▶ **Instructions to follow**: Each entry must appear again exactly as it does in the source.

▶ **Source records**:
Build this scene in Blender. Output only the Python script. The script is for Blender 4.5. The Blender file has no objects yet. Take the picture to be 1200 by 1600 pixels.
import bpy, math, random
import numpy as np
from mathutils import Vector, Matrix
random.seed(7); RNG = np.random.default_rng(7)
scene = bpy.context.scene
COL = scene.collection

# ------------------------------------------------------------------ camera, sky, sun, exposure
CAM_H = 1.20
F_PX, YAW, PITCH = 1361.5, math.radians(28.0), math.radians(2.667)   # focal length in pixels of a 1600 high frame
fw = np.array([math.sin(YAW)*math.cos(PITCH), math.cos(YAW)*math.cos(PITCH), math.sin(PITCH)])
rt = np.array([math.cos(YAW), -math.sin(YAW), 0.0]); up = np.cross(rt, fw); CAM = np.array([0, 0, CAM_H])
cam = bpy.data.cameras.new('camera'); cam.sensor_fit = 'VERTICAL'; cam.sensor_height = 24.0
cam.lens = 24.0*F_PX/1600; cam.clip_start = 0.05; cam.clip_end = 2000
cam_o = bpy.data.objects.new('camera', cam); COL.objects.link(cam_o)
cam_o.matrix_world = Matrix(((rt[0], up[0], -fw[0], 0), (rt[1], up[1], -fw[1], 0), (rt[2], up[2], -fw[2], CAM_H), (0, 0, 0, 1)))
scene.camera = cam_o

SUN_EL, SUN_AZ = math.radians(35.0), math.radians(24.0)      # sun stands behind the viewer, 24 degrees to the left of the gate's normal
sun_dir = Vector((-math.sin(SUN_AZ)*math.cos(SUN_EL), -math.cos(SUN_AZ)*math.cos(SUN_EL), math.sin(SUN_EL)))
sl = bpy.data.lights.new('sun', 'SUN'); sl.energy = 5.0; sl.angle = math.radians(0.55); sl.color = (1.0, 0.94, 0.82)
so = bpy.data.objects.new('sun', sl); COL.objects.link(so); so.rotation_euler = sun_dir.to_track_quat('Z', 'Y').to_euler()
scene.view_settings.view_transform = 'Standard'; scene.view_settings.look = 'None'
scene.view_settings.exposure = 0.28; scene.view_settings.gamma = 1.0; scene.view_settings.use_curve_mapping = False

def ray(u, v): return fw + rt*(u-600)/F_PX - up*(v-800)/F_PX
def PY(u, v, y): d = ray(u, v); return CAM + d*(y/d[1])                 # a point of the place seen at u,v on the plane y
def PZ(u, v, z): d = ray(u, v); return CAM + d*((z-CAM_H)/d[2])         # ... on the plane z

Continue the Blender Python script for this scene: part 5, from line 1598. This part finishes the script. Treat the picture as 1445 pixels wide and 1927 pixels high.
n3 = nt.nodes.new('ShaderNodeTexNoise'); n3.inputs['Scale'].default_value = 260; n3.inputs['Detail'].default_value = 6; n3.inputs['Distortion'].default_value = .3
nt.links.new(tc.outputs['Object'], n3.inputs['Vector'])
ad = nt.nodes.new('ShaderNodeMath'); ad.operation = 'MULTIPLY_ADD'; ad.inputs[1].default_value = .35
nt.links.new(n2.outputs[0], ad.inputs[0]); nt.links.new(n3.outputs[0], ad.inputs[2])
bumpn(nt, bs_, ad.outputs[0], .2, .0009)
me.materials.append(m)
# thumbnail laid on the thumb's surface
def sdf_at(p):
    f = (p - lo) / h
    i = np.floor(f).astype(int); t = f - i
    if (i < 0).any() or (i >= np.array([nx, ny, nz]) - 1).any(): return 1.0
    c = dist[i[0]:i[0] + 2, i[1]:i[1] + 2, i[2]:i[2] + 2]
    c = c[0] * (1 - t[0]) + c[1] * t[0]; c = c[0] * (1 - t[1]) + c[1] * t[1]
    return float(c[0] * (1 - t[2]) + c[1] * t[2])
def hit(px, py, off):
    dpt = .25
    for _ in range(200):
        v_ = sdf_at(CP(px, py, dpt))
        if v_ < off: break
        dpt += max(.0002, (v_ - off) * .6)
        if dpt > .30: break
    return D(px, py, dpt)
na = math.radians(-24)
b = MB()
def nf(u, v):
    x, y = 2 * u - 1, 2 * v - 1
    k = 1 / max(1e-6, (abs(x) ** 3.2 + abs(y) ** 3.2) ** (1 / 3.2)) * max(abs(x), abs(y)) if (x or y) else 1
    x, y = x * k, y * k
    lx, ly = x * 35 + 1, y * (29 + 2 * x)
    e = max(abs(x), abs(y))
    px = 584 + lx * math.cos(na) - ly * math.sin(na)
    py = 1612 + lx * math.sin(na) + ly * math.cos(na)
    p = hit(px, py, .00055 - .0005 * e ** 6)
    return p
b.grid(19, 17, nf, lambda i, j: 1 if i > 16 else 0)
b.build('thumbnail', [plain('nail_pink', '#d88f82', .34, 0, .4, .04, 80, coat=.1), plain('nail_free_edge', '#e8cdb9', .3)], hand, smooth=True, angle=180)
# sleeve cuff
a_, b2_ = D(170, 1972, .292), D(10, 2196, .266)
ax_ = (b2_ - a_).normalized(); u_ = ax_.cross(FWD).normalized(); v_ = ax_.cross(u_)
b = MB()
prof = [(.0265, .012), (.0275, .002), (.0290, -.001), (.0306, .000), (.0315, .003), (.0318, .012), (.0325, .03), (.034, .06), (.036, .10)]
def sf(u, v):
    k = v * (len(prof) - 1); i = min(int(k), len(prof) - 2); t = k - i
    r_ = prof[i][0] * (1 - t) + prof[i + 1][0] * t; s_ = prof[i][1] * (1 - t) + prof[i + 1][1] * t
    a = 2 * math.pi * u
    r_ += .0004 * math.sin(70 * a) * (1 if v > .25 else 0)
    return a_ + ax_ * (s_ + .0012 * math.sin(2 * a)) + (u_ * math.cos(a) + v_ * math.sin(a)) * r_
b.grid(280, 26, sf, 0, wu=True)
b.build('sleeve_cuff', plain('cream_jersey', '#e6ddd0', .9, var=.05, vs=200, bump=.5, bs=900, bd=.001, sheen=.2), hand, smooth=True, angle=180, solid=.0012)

▶ **Output for this exercise**:
Build this scene in Blender. Output only the Python script. The script is for Blender 4.5. The Blender file has no objects yet. Take the picture to be 1200 by 1600 pixels.
import bpy, math, random
import numpy as np
from mathutils import Vector, Matrix
random.seed(7); RNG = np.random.default_rng(7)
scene = bpy.context.scene
COL = scene.collection

# ------------------------------------------------------------------ camera, sky, sun, exposure
CAM_H = 1.20
F_PX, YAW, PITCH = 1361.5, math.radians(28.0), math.radians(2.667)   # focal length in pixels of a 1600 high frame
fw = np.array([math.sin(YAW)*math.cos(PITCH), math.cos(YAW)*math.cos(PITCH), math.sin(PITCH)])
rt = np.array([math.cos(YAW), -math.sin(YAW), 0.0]); up = np.cross(rt, fw); CAM = np.array([0, 0, CAM_H])
cam = bpy.data.cameras.new('camera'); cam.sensor_fit = 'VERTICAL'; cam.sensor_height = 24.0
cam.lens = 24.0*F_PX/1600; cam.clip_start = 0.05; cam.clip_end = 2000
cam_o = bpy.data.objects.new('camera', cam); COL.objects.link(cam_o)
cam_o.matrix_world = Matrix(((rt[0], up[0], -fw[0], 0), (rt[1], up[1], -fw[1], 0), (rt[2], up[2], -fw[2], CAM_H), (0, 0, 0, 1)))
scene.camera = cam_o

SUN_EL, SUN_AZ = math.radians(35.0), math.radians(24.0)      # sun stands behind the viewer, 24 degrees to the left of the gate's normal
sun_dir = Vector((-math.sin(SUN_AZ)*math.cos(SUN_EL), -math.cos(SUN_AZ)*math.cos(SUN_EL), math.sin(SUN_EL)))
sl = bpy.data.lights.new('sun', 'SUN'); sl.energy = 5.0; sl.angle = math.radians(0.55); sl.color = (1.0, 0.94, 0.82)
so = bpy.data.objects.new('sun', sl); COL.objects.link(so); so.rotation_euler = sun_dir.to_track_quat('Z', 'Y').to_euler()
scene.view_settings.view_transform = 'Standard'; scene.view_settings.look = 'None'
scene.view_settings.exposure = 0.28; scene.view_settings.gamma = 1.0; scene.view_settings.use_curve_mapping = False

def ray(u, v): return fw + rt*(u-600)/F_PX - up*(v-800)/F_PX
def PY(u, v, y): d = ray(u, v); return CAM + d*(y/d[1])                 # a point of the place seen at u,v on the plane y
def PZ(u, v, z): d = ray(u, v); return CAM + d*((z-CAM_H)/d[2])         # ... on the plane z

Continue the Blender Python script for this scene: part 5, from line 1598. This part finishes the script. Treat the picture as 1445 pixels wide and 1927 pixels high.
n3 = nt.nodes.new('ShaderNodeTexNoise'); n3.inputs['Scale'].default_value = 260; n3.inputs['Detail'].default_value = 6; n3.inputs['Distortion'].default_value = .3
nt.links.new(tc.outputs['Object'], n3.inputs['Vector'])
ad = nt.nodes.new('ShaderNodeMath'); ad.operation = 'MULTIPLY_ADD'; ad.inputs[1].default_value = .35
nt.links.new(n2.outputs[0], ad.inputs[0]); nt.links.new(n3.outputs[0], ad.inputs[2])
bumpn(nt, bs_, ad.outputs[0], .2, .0009)
me.materials.append(m)
# thumbnail laid on the thumb's surface
def sdf_at(p):
    f = (p - lo) / h
    i = np.floor(f).astype(int); t = f - i
    if (i < 0).any() or (i >= np.array([nx, ny, nz]) - 1).any(): return 1.0
    c = dist[i[0]:i[0] + 2, i[1]:i[1] + 2, i[2]:i[2] + 2]
    c = c[0] * (1 - t[0]) + c[1] * t[0]; c = c[0] * (1 - t[1]) + c[1] * t[1]
    return float(c[0] * (1 - t[2]) + c[1] * t[2])
def hit(px, py, off):
    dpt = .25
    for _ in range(200):
        v_ = sdf_at(CP(px, py, dpt))
        if v_ < off: break
        dpt += max(.0002, (v_ - off) * .6)
        if dpt > .30: break
    return D(px, py, dpt)
na = math.radians(-24)
b = MB()
def nf(u, v):
    x, y = 2 * u - 1, 2 * v - 1
    k = 1 / max(1e-6, (abs(x) ** 3.2 + abs(y) ** 3.2) ** (1 / 3.2)) * max(abs(x), abs(y)) if (x or y) else 1
    x, y = x * k, y * k
    lx, ly = x * 35 + 1, y * (29 + 2 * x)
    e = max(abs(x), abs(y))
    px = 584 + lx * math.cos(na) - ly * math.sin(na)
    py = 1612 + lx * math.sin(na) + ly * math.cos(na)
    p = hit(px, py, .00055 - .0005 * e ** 6)
    return p
b.grid(19, 17, nf, lambda i, j: 1 if i > 16 else 0)
b.build('thumbnail', [plain('nail_pink', '#d88f82', .34, 0, .4, .04, 80, coat=.1), plain('nail_free_edge', '#e8cdb9', .3)], hand, smooth=True, angle=180)
# sleeve cuff
a_, b2_ = D(170, 1972, .292), D(10, 2196, .266)
ax_ = (b2_ - a_).normalized(); u_ = ax_.cross(FWD).normalized(); v_ = ax_.cross(u_)
b = MB()
prof = [(.0265, .012), (.0275, .002), (.0290, -.001), (.0306, .000), (.0315, .003), (.0318, .012), (.0325, .03), (.034, .06), (.036, .10)]
def sf(u, v):
    k = v * (len(prof) - 1); i = min(int(k), len(prof) - 2); t = k - i
    r_ = prof[i][0] * (1 - t) + prof[i + 1][0] * t; s_ = prof[i][1] * (1 - t) + prof[i + 1][1] * t
    a = 2 * math.pi * u
    r_ += .0004 * math.sin(70 * a) * (1 if v > .25 else 0)
    return a_ + ax_ * (s_ + .0012 * math.sin(2 * a)) + (u_ * math.cos(a) + v_ * math.sin(a)) * r_
b.grid(280, 26, sf, 0, wu=True)
b.build('sleeve_cuff', plain('cream_jersey', '#e6ddd0', .9, var=.05, vs=200, bump=.5, bs=900, bd=.001, sheen=.2), hand, smooth=True, angle=180, solid=.0012)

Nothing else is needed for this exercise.